“Sei bellissima”. Quando il complimento è disinteressato (forse)

Sei bellissima. Quando il complimento è disinteressato è ancora più apprezzato. Forse. Dico, il complimento.
Non so quanto possa esserlo stato. Fatto sta che un ragazzo di nome Alì prima di scendere dall’autobus mi ha guardato, mi ha sorriso e mi ha detto Sei bellissima. Così. Semplicemente. Senza chiedermi numero di telefono o contatto Facebook. Nulla. Quindi può un complimento essere disinteressato? Forse. E la colpa potrebbe essere dei mezzi pubblici di Roma. Forse.

Parto dal principio. Sono circa le 23. Terminata una cena tra amiche volo a prendere un autobus. Mica solo uno. E sì, perché se abiti a Roma, è difficile che tu possa tornare a casa con un solo mezzo. Infatti le opzioni erano due prima dello scoccare dei notturni. O autobus e poi metro, con cambio a Termini. O un altro autobus e poi metro fino a casa. Complessi entrambi i percorsi. Chiaro.

Se non hai un tuo mezzo di locomozione privato nella città eterna, hai due alternative. Farti il segno della croce e aspettare i mezzi pubblici. Oppure imprecare e cercare di correre il più veloce che puoi per non perdere il mezzo che ti avvicinerà di più a casa.

Ma andiamo avanti. Calcolando (malamente) i percorsi, scelgo quello più lungo. Non chiedetemi perché. La positività mi ha sovrastata.
“Ma sì, ce la faccio. All’incrocio con il semaforo rosso, corro, attraverso e prendo l’altro autobus. Poi metro”.
Sì, sono una povera illusa.
Ho fatto esattamente quello che la parte di me positiva mi ha spinto a fare. Scendere, correre grazie al semaforo rosso e aspettare l’autobus. “L’app che calcola i tempi e percorsi degli autobus dice 1 minuto. Ci sono. Daje”.
Il minuto passa. Ne trascorrono altri 10.
“Fanculo l’app, l’autobus che non passa e tutta l’amministrazione che fa chiudere la metro alle 23.30 durante la settimana”.
Questo incipit perché serve? Sapete i miei precedenti con Atac (mi ha bannato su Twitter). Tuttavia, ogni tanto e sottolineo ogni tanto, dei ritardi e delle non coincidenze aiutano. Probabilmente se avessi scelto il percorso più semplice, non avrei incontrato Alì.

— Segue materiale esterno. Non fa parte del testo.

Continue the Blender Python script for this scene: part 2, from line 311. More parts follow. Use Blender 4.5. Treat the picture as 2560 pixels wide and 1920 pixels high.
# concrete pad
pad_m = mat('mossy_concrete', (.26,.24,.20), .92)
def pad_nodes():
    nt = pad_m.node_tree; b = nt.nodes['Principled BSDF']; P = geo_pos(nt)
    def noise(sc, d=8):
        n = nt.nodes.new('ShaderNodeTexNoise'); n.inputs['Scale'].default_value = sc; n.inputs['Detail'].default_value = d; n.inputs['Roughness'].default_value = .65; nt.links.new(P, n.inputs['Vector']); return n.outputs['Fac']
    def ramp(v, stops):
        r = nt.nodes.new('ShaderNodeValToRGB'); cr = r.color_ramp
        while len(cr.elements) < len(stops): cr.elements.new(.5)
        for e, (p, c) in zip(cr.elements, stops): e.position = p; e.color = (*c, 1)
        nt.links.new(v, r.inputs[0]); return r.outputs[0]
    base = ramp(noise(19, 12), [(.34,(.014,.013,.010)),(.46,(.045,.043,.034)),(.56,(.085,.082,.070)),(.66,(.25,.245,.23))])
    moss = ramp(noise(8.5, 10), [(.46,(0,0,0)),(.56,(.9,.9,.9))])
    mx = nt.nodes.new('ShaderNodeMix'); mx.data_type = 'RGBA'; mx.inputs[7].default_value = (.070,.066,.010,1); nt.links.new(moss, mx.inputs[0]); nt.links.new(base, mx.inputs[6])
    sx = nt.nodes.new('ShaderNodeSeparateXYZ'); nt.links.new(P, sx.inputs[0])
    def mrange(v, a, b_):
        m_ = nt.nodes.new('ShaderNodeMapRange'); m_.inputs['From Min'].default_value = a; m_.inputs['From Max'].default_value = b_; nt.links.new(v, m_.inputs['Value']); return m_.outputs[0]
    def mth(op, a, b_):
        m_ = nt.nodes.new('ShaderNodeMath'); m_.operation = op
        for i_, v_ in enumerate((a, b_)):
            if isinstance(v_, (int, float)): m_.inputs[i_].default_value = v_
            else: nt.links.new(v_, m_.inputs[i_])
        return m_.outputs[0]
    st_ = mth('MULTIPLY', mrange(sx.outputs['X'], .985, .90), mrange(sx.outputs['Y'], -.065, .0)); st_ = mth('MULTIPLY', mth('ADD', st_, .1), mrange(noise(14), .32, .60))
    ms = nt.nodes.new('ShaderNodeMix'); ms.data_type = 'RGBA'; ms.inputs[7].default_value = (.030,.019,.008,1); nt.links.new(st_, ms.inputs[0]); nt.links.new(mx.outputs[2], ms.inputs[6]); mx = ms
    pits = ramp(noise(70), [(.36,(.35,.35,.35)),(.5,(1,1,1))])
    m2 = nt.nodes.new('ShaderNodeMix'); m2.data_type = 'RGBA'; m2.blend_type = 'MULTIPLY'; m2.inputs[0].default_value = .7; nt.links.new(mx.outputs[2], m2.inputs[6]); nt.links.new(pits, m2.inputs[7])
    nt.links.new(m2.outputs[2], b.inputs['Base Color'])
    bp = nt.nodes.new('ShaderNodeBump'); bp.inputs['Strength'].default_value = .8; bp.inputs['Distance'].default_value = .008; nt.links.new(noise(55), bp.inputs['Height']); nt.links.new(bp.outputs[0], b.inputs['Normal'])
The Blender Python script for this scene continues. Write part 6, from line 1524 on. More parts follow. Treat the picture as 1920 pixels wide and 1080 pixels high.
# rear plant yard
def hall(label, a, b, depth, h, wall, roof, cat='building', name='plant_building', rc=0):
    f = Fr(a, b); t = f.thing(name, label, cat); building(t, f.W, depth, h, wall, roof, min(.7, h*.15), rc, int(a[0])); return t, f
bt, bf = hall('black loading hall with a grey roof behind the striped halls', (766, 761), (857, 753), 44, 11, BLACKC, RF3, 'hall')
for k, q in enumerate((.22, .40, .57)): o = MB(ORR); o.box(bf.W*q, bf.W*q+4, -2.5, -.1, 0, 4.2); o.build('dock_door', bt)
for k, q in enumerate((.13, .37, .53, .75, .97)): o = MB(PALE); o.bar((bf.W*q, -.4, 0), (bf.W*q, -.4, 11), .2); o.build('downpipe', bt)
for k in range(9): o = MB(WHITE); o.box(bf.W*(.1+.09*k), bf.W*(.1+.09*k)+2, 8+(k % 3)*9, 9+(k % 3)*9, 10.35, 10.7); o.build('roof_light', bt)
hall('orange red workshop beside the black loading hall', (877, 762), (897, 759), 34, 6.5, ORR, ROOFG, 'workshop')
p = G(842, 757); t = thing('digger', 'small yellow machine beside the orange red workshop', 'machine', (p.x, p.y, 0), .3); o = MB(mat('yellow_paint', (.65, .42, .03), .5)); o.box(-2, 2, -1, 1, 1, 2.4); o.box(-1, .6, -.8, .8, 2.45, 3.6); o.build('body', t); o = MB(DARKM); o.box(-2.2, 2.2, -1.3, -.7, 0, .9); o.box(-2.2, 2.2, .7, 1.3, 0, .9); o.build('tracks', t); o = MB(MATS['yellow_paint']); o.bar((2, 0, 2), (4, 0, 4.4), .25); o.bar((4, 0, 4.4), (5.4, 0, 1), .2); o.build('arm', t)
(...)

Ed eccomi al titolo di questo articolo. Ad una fermata, ora non ricordo quale fosse, sale lui. Sembra un modello dal fascino esotico. Sorride. Si passa la mano tra i capelli afroricci e leggermente lunghi. Ha occhi grandi, color castano scuro. Pelle leggermente ambrata. Si siede di fronte a me.
“WAO”. Il mio primo pensiero. Dimentico che ho un’altra scelta di mezzi da prendere. Attesa del primo notturno o corsa per l’ultima metro?
Nel frattempo lui sorride. Mi sorride. Io, tra me e me, penso al fatto che stia sorridendo a qualcuna dietro di me. No. Eccolo lo sguardo che coincide con il mio. Sì, sta guardando me. Mi sta sorridendo. Io sono distratta un po’ sul da farsi. Sono le 23.45. Un quarto d’ora decisivo. “MERDA”.
“Cosa devi prendere?” Mi rivolge la parola. “ODDIO”. Penso. “Eh non so se farò in tempo a prendere l’ultima metro”. Dico.
Avete presente quegli attori stranieri che parlano in italiano che hanno quel nonsoché di affascinante?
“Ma dico io!! Proprio ora che sono struccata, vado di fretta devo incontrare lui?!”. Continuo a sorridere.

Andiamo avanti. Mentre ci alziamo in contemporanea per scendere dall’autobus. Mi dice: “ti posso dire una cosa? Sei bellissima”. Così. Semplicemente.
“Come ti chiami? Io sono Alì”. Ci stringiamo la mano. Ci sorridiamo. Dico il mio nome.
“Ciao, sei bello. Stiamo insieme. Facciamo dei figli, sarebbero bellissimi. Noi saremmo bellissimi e felici. Formeremmo una famiglia multietnica. E…” No. Non ho detto questo. L’ho solo pensato. Mi sono limitata a “ok… allora ciao!”
Sembra una scena di un film, vero? E no. Tutto vero. Alì, ti rincontrerò mai? Chissà. Ma resta un ricordo. Un’istantanea di vita bellissima.